Faced with bulging high-school enrollment, board considers expanding, redrawing districts

BY DAVID GREEN | JULY 06, 2009 7:20 AM

More kids need more space. More space needs money to build. There’s the rub.

With the Iowa City School Board having to cut $6 million from the budget, the question of how and when to approach these issues has become a hot topic in the community.

The board hasn’t voted on the issue and hasn’t set a timeline, but it expressed support for the High School Enrollment Task Force’s revised recommendations, released June 30. The task force expressed openness to the possibility of a new school — when there are enough students to occupy it — and to boundary changes.

“[The School Board] has to make a tough decision,” said Cheryl Richmond, the treasurer of the Districtwide Parents’ Organization.

According to the High School Forum Presentation, West High, 2901 Melrose Ave., has a capacity of 1,800, and a student population that is projected to rise as high as 2,000 by 2012.

School Board member Gayle Klouda said that based on input she’s received, an “overwhelming” majority of community members support the idea of a new high school.

However, she noted, the future is still unclear due to financial constraints. The cost of building and operating a new high school mean it won’t be a reality for “another five years or so,” she said.

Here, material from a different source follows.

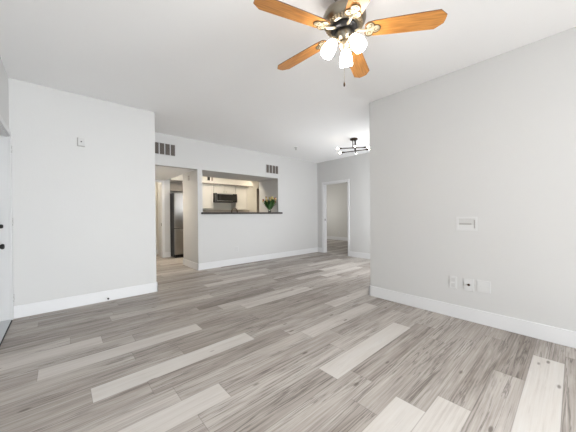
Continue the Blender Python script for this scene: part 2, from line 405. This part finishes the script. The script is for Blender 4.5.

Furthermore, it would be “foolhardy” to guess a definite date for the project simply based on projected student population, she said.

“[Student-population] projections are just projections, after all,” Klouda said.

But some are feeling the crunch already. Richmond’s daughter, who attends West High, has told her many students bring their own lunch because of overcrowding in the lunchroom.

Speaking as a parent, Richmond expressed concerns with the possible plans. If the district were to have “three medium schools instead of two large ones,” it would be much more challenging to offer special programs such as Honors and Advanced Placement courses.

But keeping two schools may not be a perfect solution either.

“I don’t think that just adding onto West will solve some of those issues [with the core facilities],” Richmond said.

Klouda agreed that adding onto West was not ideal.

“People don’t want the high schools to be much bigger than they are,” she said. “Before we get to the point of opening a new high school, we have to find some other way to hold these kids.”

Adjusting the school populations with boundary changes could help, and Klouda also mentioned the possibility of moving some high-school students into North Central and Northwest Junior High Schools. If approved, the move would occur after redrawing the boundaries.

But boundary redrawing can be a volatile issue.

“Changing boundaries is a political hot potato,” Richmond said. “No one wants to be the one who is moved, but they’re going to have to address it sooner rather than later.”

Superintendent Lane Plugge is scheduled to present plans for possible boundary changes at the next school board meeting on July 14.